ARTIGO DE OPINIÃO
Raúl Amorim de Abreu
Engenheiro Químico, mestre pelo Instituto Superior de Engenharia do Porto (ISEP)
O apagão que afetou diversas regiões em Portugal e Espanha deveu-se a uma perturbação significativa na estabilidade da rede elétrica ibérica, originada por anomalias operacionais numa central fotovoltaica de grande escala localizada em Badajoz, operada por um Operador de Energia em Espanha.
Quando sistemas de geração intermitente, como a energia solar, não são devidamente integrados em redes de transmissão, com capacidade de resposta rápida e reserva inercial adequada, podem ocorrer flutuações abruptas na tensão e frequência da rede. Estas instabilidades de rede, quando não são imediatamente reguladas, comprometem o equilíbrio dinâmico do sistema elétrico.
Segundo informação obtida, a referida central terá apresentado comportamentos anómalos — nomeadamente variações súbitas na injeção de potência ativa e falhas na compensação da potência reativa, esta situação desencadeou a atuação dos sistemas de proteção da Red Eléctrica de España (REE).
Nas medidas preventivas adotadas destacou-se a desconexão seletiva de fluxos interfronteiriços com Portugal, de forma a evitar uma propagação da instabilidade da rede. Quando a rede elétrica espanhola começou a registar situações anómalas foi tomada a decisão de reduzir a transmissão de energia a Portugal (segundo informação obtida na imprensa).
Estas ações estão alinhadas com os protocolos de segurança do Sistema Elétrico de Serviço Público, cujo objetivo é preservar a integridade da malha e evitar falhas em cascata (cascading failures). A redução das exportações para Portugal — que mantém uma forte interdependência com a rede espanhola no contexto do Mercado Ibérico de Eletricidade (MIBEL) — terá sido desencadeada por sistemas automatizados de gestão de contingências em tempo real, sustentados por plataformas SCADA/EMS (Supervisory Control and Data Acquisition / Energy Management Systems).

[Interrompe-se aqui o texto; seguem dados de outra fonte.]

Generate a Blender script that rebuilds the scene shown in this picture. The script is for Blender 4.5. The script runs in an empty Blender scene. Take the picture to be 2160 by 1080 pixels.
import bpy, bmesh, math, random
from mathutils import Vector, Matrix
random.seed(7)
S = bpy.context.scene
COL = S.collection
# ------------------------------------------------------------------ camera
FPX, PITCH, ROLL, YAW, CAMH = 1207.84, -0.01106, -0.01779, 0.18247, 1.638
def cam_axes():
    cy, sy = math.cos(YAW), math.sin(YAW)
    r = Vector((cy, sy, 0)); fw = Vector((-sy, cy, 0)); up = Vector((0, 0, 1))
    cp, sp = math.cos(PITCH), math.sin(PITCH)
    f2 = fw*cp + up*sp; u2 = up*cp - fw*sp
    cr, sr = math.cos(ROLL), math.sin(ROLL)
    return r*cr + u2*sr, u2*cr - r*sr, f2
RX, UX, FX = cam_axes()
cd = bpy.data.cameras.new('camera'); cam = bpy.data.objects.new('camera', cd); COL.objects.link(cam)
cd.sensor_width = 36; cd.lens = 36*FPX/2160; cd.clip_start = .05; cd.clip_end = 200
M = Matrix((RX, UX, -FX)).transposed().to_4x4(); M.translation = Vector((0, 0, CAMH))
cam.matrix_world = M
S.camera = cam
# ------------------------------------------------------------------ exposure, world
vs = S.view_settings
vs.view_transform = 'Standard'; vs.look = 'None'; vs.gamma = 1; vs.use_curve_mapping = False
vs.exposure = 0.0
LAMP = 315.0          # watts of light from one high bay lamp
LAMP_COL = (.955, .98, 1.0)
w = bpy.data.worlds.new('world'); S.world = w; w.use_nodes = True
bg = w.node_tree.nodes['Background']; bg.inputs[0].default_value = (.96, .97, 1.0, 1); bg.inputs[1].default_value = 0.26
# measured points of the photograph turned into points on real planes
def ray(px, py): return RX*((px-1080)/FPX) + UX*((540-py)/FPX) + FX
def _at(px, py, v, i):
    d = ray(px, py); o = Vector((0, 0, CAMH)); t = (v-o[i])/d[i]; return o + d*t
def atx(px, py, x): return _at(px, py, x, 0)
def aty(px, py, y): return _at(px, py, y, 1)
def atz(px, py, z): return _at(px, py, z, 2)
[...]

Este apagão sublinha, de forma clara e concreta, a urgência de reforçar a robustez da integração das fontes renováveis na rede elétrica ibérica. A crescente penetração de geração intermitente, como a solar fotovoltaica e a eólica, coloca novos desafios aos operadores de rede, uma vez que estas tecnologias, embora sustentáveis, são dependentes de variabilidades climáticas e não dispõem de inércia eletromecânica, ao contrário das centrais térmicas convencionais.
Um dos primeiros pilares a ser reforçado é a capacidade de previsão e despacho da produção renovável. Algoritmos baseados em modelos meteorológicos de alta resolução, combinados com sistemas de machine learning, são hoje indispensáveis para antecipar variações bruscas de geração e ajustar o planeamento em tempo real. No entanto, a previsão por si só não é suficiente se não for acompanhada de uma arquitetura de despacho flexível, capaz de modular rapidamente o contributo das várias fontes de energia, incluindo centrais de backup e mecanismos de resposta à procura (demand response).

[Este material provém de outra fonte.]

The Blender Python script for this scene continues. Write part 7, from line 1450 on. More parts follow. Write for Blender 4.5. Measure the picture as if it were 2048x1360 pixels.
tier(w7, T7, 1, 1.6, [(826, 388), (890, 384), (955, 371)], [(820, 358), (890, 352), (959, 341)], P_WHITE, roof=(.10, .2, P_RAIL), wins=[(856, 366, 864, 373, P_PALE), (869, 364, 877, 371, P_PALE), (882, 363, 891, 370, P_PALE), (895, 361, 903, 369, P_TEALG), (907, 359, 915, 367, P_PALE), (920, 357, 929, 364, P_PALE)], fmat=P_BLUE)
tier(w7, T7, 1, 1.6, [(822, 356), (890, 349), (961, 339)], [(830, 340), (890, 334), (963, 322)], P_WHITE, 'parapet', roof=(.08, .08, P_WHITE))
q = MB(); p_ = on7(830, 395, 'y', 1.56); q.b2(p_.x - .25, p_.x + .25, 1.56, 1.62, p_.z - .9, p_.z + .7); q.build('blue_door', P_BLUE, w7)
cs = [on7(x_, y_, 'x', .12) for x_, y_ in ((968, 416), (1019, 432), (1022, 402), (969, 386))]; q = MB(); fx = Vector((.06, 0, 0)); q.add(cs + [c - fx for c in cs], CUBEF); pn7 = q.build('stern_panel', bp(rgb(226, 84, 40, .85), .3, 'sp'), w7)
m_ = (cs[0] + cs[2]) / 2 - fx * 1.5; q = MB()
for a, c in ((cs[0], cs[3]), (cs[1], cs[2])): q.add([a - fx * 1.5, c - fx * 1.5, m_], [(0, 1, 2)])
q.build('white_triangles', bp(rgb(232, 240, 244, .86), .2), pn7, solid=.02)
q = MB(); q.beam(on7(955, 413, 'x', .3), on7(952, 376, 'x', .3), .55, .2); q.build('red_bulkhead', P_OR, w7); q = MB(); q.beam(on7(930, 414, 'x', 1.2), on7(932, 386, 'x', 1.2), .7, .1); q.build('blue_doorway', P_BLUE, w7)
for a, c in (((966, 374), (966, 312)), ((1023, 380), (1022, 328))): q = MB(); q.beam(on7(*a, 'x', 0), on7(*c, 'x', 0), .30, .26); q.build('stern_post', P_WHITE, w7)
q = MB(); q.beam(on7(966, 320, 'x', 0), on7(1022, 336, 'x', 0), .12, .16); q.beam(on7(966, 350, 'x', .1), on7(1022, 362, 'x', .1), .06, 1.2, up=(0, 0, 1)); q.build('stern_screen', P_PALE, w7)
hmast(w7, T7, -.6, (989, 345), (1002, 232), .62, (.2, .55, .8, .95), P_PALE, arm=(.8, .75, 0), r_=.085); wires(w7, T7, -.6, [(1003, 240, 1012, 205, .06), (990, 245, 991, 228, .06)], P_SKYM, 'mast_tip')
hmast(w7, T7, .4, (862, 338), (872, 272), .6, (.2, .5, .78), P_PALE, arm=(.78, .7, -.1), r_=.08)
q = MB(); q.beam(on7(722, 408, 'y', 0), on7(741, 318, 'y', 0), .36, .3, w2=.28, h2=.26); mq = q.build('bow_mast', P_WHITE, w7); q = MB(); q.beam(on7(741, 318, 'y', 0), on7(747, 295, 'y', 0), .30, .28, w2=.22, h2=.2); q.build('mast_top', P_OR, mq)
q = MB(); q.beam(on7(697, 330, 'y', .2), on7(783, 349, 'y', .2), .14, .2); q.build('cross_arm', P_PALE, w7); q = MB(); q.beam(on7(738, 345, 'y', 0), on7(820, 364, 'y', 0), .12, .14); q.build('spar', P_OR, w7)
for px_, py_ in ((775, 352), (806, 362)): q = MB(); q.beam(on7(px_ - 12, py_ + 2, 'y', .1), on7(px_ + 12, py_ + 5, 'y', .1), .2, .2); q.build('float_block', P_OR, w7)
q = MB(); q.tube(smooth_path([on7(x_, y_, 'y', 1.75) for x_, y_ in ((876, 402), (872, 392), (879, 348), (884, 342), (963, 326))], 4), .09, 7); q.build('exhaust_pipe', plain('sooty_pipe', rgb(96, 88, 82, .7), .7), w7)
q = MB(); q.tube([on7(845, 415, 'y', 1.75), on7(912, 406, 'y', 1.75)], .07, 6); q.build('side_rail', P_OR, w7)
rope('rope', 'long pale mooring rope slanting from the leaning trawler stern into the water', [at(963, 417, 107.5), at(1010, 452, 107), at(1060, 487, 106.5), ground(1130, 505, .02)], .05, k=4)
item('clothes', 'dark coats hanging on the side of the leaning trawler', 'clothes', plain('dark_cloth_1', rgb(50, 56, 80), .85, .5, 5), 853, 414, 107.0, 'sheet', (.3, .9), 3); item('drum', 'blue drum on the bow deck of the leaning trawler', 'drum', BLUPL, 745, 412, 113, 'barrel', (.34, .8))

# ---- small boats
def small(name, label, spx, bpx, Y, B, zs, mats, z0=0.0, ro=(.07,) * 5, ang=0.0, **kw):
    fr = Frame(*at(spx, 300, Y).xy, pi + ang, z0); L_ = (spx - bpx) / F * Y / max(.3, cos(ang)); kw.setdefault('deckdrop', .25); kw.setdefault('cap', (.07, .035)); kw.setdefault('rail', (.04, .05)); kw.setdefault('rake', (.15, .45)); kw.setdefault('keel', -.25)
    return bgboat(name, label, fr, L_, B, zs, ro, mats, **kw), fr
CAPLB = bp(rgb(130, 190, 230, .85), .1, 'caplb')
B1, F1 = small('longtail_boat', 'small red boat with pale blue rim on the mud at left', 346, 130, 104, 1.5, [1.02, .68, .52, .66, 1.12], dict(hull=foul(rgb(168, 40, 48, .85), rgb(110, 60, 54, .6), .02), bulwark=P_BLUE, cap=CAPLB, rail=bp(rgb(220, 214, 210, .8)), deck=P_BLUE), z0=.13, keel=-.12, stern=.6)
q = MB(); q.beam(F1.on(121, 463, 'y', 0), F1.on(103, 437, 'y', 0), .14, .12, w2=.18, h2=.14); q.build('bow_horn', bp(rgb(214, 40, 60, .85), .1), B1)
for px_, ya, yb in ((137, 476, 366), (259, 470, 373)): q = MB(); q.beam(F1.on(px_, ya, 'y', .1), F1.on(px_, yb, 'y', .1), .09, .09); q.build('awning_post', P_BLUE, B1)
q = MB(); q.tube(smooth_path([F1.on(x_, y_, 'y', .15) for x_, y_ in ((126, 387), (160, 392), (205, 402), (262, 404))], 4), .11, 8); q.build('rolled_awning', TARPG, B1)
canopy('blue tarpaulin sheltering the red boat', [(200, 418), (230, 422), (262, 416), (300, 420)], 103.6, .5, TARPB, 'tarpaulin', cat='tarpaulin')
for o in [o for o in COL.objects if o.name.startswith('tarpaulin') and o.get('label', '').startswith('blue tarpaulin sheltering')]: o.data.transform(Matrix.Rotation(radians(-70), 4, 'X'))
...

Outro vetor essencial é a implementação de sistemas de armazenamento energético, que funcionam como elementos de buffer entre a produção intermitente e o consumo. Entre as tecnologias mais promissoras destacam-se as baterias de fluxo redox e os sistemas BESS (Battery Energy Storage Systems) de grande escala. Estes dispositivos permitem armazenar excedentes de produção em períodos de baixa procura e injectar energia na rede em momentos críticos, contribuindo para a regulação da frequência e para a gestão de picos de carga.

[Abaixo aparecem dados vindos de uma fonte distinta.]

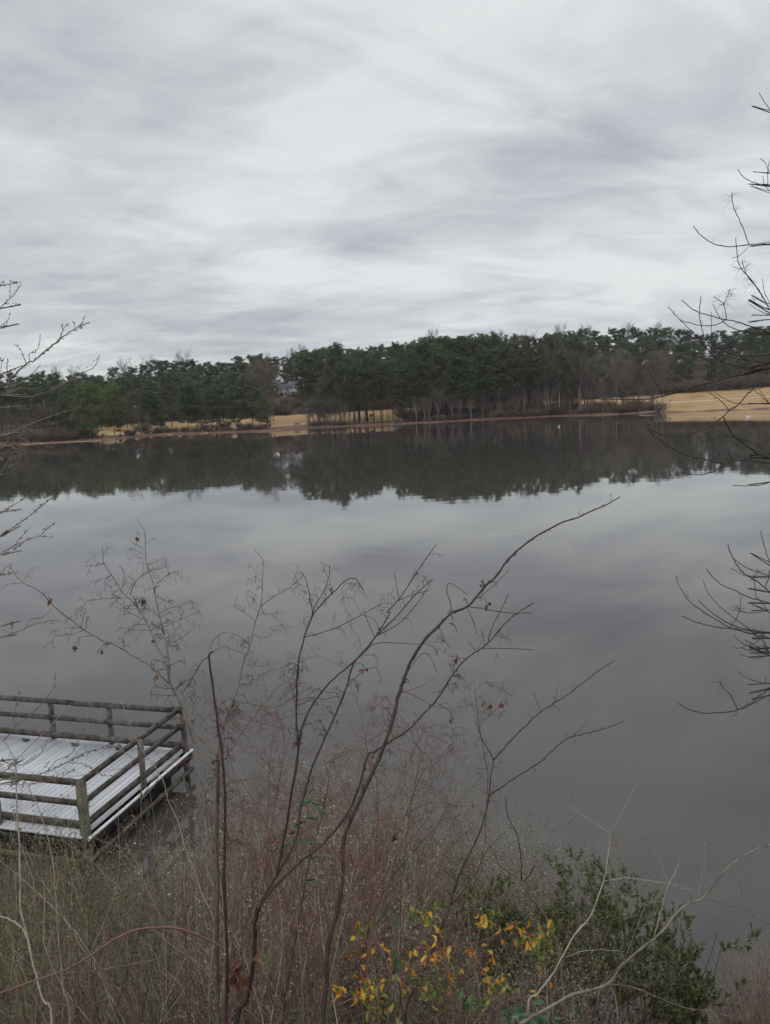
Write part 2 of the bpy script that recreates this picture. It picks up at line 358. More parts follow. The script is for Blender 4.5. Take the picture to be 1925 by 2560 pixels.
# ------------------------------------------------------------------ prototypes: pines, bare trees, shrubs
PROTO = []
def proto_done(root, kids): KIDS[root.name] = kids; PROTO.append(root); return root
def pine(h, crown0, width, m, dens=1.0, tier=False):
    root = thing('pine_tree', '', 'tree')
    K = 12; s = np.linspace(0, 1, K); wob = np.cumsum(rng.normal(size=(K, 2)) * .12, 0)
    P = np.stack([wob[:, 0] * s * 2, wob[:, 1] * s * 2, s * h * .97 - .4], 1)[None]; Rr = (.27 * (h / 30) * (1 - s * .85))[None]
    tr = MB(); tr.tubes(P, Rr, 6)
    nl = int(64 * dens)
    prof = (lambda u: np.clip(1.15 - 1.0 * np.abs((u - crown0) / (1 - crown0) - .42) ** 1.7 * 1.5, .5, 1.2)) if not tier else (lambda u: np.clip(1.1 - .75 * ((u - crown0) / (1 - crown0)) ** 1.8, .42, 1.1))
    Q, QR = spawn(P, Rr, nl, crown0, .985, width / 2, 1.35, up=.22 if not tier else .02, wig=.12, K=5, rf=.30, taper=0, flat=.3, sphere=prof)
    tr.tubes(Q, QR, 3)
    if crown0 > .35:  # dead lower snags
        D_, DR = spawn(P, Rr, 12, crown0 * .55, crown0, 1.6, 1.4, up=-.1, K=3, rf=.16, taper=0); tr.tubes(D_, DR, 3)
    q2, q2r = spawn(Q, QR, 4, .35, 1., width * .12, .9, up=.25, K=3, rf=.6); tr.tubes(q2, q2r, 3)
    c = np.concatenate([q2[:, -1], Q[:, -1], sample(Q, 1, .5, .95)[0], P[:, -1] + [[0, 0, h * .01]]])
    nc = len(c); per = 34
    rr = rng.uniform(.55, 1.25, nc) * width / 9.0
    off = nrm(rng.normal(size=(nc, per, 3))) * (rng.uniform(0, 1, (nc, per, 1)) ** .5) * rr[:, None, None] * np.array([1.15, 1.15, .55])
    C = (c[:, None] + off).reshape(-1, 3)
    Dv = nrm(rng.normal(size=C.shape) * np.array([1, 1, .55]) + [0, 0, .15])
    cr_ = MB(); cr_.tufts(C, Dv, rng.uniform(.35, .80, len(C)), rng.uniform(.13, .27, len(C)))
    kids = [tr.build('trunk', M['pine_bark'], root), cr_.build('crown', m, root)]
    return proto_done(root, kids)
pines = [pine(30, c0, w, m, dn) for c0, w, m, dn in [(.40, 8.0, M['needles'], 1.15), (.34, 8.5, M['needles_blue'], 1.2), (.46, 7.2, M['needles'], 1.), (.30, 8.5, M['needles_blue'], 1.2), (.36, 9.5, M['needles'], 1.2)]]
full_pines = [pine(30, c0, w, m, dn) for c0, w, m, dn in [(.14, 9.5, M['needles_blue'], 1.5), (.10, 10.5, M['needles'], 1.6), (.18, 9, M['needles_blue'], 1.5)]]
open_pines = [pine(24, .17, 12, M['needles'], 1.5, True), pine(24, .2, 11, M['needles_blue'], 1.5, True), pine(24, .15, 12.5, M['needles_light'], 1.5)]
sparse_pine = pine(30, .62, 8, M['needles_blue'], .55)
def bare(h, m, mt, w=.5, n1=16, c0=.3, up=.35, trunks=1, rt=.022):
    root = thing('bare_tree', '', 'tree')
    P, Rr = roots(trunks, .5 if trunks > 1 else .01, h, .12 if trunks > 1 else .03, K=9, r0=.018 * h, r1=.02, wig=.05)
    tr = MB(); tr.tubes(P, Rr, 6)
    A, AR = spawn(P, Rr, n1 // trunks, c0, .95, h * w, .75, up=up, wig=.12, K=6, rf=.5, taper=.55)
    B, BR = spawn(A, AR, 6, .2, 1., h * w * .45, .7, up=.25, wig=.15, K=4, rf=.55, rmin=.025)
    tr.tubes(A, AR, 4); tw = MB(); tw.tubes(B, BR, 3)
    Cc, CR = spawn(B, BR, 6, .15, 1., h * w * .24, .65, up=.2, wig=.15, K=3, rf=.6, rmin=rt); tw.tubes(Cc, CR, 3)
    D_, DR = spawn(Cc, CR, 3, .2, 1., h * w * .13, .6, up=.15, K=3, rf=.7, rmin=rt * .7); tw.tubes(D_, DR, 3)
    kids = [tr.build('trunk', m, root), tw.build('crown', mt, root)]
    return proto_done(root, kids)
bares = [bare(16, M['grey_bark'], M['mauve_twig']), bare(18, M['grey_bark'], M['brown_twig'], .42, 20, .25), bare(14, M['grey_bark'], M['mauve_twig'], .5, 18, .2, .3, 2), bare(15, M['grey_bark'], M['brown_twig'], .45, 16, .35)]
pale_tree = bare(13, M['pale_bark'], M['grey_bark'], .55, 18, .22, .4, 1, .03)
def far_shrub(h, m, name='bare_shrub'):
    root = thing(name, '', 'shrub'); P, Rr = roots(26, h * .25, h, .65, K=5, r0=.05, r1=.02, wig=.12)
    mb = MB(); mb.tubes(P, Rr, 3); A, AR = spawn(P, Rr, 9, .15, 1., h * .4, .6, up=.2, wig=.15, K=3, rf=.7, rmin=.022); tw = MB(); tw.tubes(A, AR, 3)
    B, BR = spawn(A, AR, 3, .2, 1., h * .2, .6, up=.1, K=3, rf=.8, rmin=.02); tw.tubes(B, BR, 3)
    return proto_done(root, [mb.build('stems', m, root), tw.build('twigs', m, root)])
fshr = [far_shrub(3.5, M['brown_twig']), far_shrub(4, M['rust_twig']), far_shrub(3.5, M['mauve_twig'])]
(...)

Paralelamente, a adoção de tecnologias de controlo avançado torna-se imperativa.
Os sistemas FACTS (Flexible AC Transmission Systems), como STATCOMs ou SVCs, desempenham um papel vital na compensação dinâmica da potência reativa, estabilização de tensão e aumento da capacidade de transferência das linhas de transmissão.
Adicionalmente, o uso crescente de soluções baseadas em inteligência artificial e controlo preditivo permite uma gestão proactiva da rede, com capacidade para antecipar situações de contingência e executar respostas automáticas em milissegundos ou mais baixas ainda, algo crucial num contexto de elevada volatilidade energética.
A conjugação destas medidas — previsão sofisticada, armazenamento eficiente e controlo inteligente — deve ser enquadrada numa estratégia de modernização das infraestruturas da rede elétrica, com investimentos em digitalização, sensores distribuídos (PMUs – Phasor Measurement Units) e maior redundância operacional. Só assim será possível garantir a segurança, resiliência e estabilidade do sistema elétrico numa transição energética que, apesar de inevitável, exige engenharia de precisão e planeamento sistemático.